It takes something of a suspicious mind – and this writer has never been accused of that – to speculate that the President and his Mideast advisers have taken this opportunity to put the arm on Prime Minister Benjamin Netanyahu.

Netanyahu, notorious for his lecturing the President on his version of the situation here, is vulnerable. Contrary to pre-election polls, he did not get a record-breaking majority in recent elections. He is in the midst of one of those arcane and excruciating coalition-making operations after an Israeli election. With its notorious proportional representation, the proliferation of ideological and special interest parties is a jungle.
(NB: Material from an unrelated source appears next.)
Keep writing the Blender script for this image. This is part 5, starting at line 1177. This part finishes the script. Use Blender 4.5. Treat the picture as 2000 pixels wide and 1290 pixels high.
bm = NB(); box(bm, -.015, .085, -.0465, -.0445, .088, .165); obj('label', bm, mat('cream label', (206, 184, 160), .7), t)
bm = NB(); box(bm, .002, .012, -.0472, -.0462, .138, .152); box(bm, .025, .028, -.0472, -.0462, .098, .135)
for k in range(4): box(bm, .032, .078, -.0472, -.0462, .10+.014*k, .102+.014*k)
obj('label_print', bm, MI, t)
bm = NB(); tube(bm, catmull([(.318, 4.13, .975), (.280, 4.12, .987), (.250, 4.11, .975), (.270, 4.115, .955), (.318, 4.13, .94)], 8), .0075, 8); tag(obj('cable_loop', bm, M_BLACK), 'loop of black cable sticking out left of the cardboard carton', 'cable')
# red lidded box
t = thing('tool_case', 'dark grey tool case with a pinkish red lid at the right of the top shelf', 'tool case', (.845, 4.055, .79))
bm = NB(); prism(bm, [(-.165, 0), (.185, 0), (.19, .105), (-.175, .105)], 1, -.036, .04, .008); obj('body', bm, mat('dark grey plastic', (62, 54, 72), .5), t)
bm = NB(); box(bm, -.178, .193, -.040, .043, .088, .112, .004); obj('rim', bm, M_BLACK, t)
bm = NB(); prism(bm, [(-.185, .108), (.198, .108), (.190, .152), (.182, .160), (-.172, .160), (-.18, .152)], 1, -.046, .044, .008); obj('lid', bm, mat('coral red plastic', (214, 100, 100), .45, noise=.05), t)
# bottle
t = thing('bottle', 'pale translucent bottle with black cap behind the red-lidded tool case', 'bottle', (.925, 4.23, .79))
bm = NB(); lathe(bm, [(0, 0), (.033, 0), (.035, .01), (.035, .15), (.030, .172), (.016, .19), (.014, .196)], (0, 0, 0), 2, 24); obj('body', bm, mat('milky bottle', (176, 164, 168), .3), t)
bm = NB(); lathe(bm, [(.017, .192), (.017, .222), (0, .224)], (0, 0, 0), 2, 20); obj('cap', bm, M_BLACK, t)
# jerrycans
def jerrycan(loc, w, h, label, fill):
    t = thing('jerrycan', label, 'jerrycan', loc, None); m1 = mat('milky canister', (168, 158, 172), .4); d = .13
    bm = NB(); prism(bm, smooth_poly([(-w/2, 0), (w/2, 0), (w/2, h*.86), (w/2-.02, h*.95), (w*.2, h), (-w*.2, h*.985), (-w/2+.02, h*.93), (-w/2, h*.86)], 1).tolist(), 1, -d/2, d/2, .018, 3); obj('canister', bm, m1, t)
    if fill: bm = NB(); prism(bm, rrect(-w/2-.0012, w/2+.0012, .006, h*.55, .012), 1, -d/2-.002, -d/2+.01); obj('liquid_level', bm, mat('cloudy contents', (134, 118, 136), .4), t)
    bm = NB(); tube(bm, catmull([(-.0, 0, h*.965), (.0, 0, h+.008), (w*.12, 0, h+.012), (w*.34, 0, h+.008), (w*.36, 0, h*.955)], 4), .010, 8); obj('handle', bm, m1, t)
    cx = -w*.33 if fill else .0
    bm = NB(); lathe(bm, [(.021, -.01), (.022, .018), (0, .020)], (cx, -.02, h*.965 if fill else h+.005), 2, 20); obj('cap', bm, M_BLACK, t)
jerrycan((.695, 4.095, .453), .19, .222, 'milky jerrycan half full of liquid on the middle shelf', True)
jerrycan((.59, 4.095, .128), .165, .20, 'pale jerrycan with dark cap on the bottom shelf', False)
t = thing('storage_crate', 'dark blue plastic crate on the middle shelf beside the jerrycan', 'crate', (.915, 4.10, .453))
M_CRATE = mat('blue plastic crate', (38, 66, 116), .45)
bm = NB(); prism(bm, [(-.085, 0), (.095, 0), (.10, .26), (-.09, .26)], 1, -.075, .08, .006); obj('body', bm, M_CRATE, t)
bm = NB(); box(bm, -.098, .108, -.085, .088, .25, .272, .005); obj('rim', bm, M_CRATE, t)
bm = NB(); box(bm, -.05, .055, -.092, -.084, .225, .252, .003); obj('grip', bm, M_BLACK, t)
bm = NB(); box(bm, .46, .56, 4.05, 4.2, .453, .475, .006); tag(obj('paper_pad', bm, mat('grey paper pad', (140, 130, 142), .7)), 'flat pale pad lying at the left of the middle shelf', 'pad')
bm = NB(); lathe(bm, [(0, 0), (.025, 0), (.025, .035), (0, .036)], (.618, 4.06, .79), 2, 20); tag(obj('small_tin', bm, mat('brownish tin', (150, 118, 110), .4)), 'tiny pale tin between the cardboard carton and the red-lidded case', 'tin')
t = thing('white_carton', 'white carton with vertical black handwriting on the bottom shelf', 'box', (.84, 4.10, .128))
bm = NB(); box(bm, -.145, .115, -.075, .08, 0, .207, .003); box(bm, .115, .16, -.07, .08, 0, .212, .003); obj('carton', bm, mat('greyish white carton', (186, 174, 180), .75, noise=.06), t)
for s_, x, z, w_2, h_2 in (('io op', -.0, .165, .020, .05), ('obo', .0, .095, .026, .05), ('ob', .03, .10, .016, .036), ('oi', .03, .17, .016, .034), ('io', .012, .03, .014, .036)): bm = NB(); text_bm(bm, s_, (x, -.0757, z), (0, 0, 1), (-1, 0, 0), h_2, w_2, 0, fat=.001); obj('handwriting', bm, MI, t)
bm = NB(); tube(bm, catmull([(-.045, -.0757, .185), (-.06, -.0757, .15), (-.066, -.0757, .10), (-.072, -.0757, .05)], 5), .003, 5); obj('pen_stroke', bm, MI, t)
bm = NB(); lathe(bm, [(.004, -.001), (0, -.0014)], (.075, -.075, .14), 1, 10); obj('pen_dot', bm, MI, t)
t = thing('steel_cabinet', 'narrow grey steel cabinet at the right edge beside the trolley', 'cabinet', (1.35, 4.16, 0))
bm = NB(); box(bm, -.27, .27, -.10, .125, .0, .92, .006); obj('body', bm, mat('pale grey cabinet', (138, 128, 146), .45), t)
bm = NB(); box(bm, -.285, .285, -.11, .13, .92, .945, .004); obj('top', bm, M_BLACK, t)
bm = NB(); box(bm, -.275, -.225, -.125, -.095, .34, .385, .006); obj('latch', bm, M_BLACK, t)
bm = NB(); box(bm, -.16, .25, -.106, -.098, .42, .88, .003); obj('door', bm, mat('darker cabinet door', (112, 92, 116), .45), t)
Putting together the jigsaw ruling majority in Israel’s notorious rambunctious Knesset [parliament] tests even the skill of an old Israeli warhorse like Netanyahu – and semi-official American kibitzing has been known in the past. It will certainly be a temptation for Air Force One’s occupants. There have even been some Israelis who share perennial American optimism or are willing to play the game for their own chance at the driver’s seat.

That makes Netanyahu vulnerable to Washington pressure, not only on the issue of the Palestinians, but Jerusalem’s repeated threat by implication to go it alone to take out the Iranian nuclear weapons potential. With more and more taunting statements from Iranian leaders – now, that they have the right to have a bomb but would not for humanitarian reasons! – and seeming rapidly increasing mass destruction weapons progress in Iran, that issue is front and center. It is no secret that the Obama Administration is flirting with “containment” – that is, accepting promises from Tehran that while it could make a bomb, it would not do so as was the case with India for several decades.

For Israelis, who live constantly with memories of other seemingly insane enemies whose threats were discounted, the threats of annihilation from Tehran have more verisimilitude.

It is due to these continued concerns that there seems little doubt that the Israeli body politic has moved “right”, if still bitterly divided by issues of secularism, special privileges for young religious, and an economy hurt by the worldwide slowdown. In a world where hopes for democratic movements in the Arab Spring are rapidly turning into a nightmare of growing Muslim fanaticism – even in a former highly secularized state like Tunisia – most Israelis appear to believe only their garrison state can protect them with potential enemies on all sides.

Mr. Obama, and his advisers, particularly new CIA director-nominee, John Brennan [Brennan of Arabia as he is known in some circles], will undoubtedly see things in a different way. Those Israeli sound-proof rooms are going to take a beating!